Truth is probably found by looking somewhere in the middle. Last week, Charles Schwab chief investment strategist Liz Ann Sonders shared a unique way she likes to value market that does just that. Here's what she had to say (transcript follows):


Sonders: I do like to look at forward P/E and make an assumption that estimates, or at least make a call that estimates are not aggressive on the high side or the low side, so if you have some confidence that the stream of estimates over the next 12 months is not out there, then I think it's valid, given that the market is a leading indicator to look forward and not drive the car purely with the rearview mirror. Even on a trailing-12-month basis, the market is still pretty cheap.
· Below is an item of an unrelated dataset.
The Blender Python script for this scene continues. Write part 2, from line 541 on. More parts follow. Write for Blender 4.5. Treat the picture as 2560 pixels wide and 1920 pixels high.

But if you want to take a Shiller-type look where you do look back and you look at long term, the one that I favor most was formulated initially by Steve Leuthold, and it's five-year normalized earnings. So it's closer to the six-year business cycle. It's four and a half years of historic earnings, two quarters of forward earnings, so you get that blend of look back and look forward. What I like what he did was he takes the midpoint between reported earnings, which has everything including the kitchen sink in it, and operating earnings, which takes out all the one-time charges. So taking the midpoint gets you a little bit of both. You get a little bit of both in terms of back and forward; you get a little bit of both in terms of the construction of earnings.

Then I think you need to do an inflation adjustment as well. On that basis, on an inflation-adjusted level, we're at about in-line valuation. So again, you can support your case regardless of where you are on the bullish-to-bear spectrum, depending on which valuation tool you decide to choose.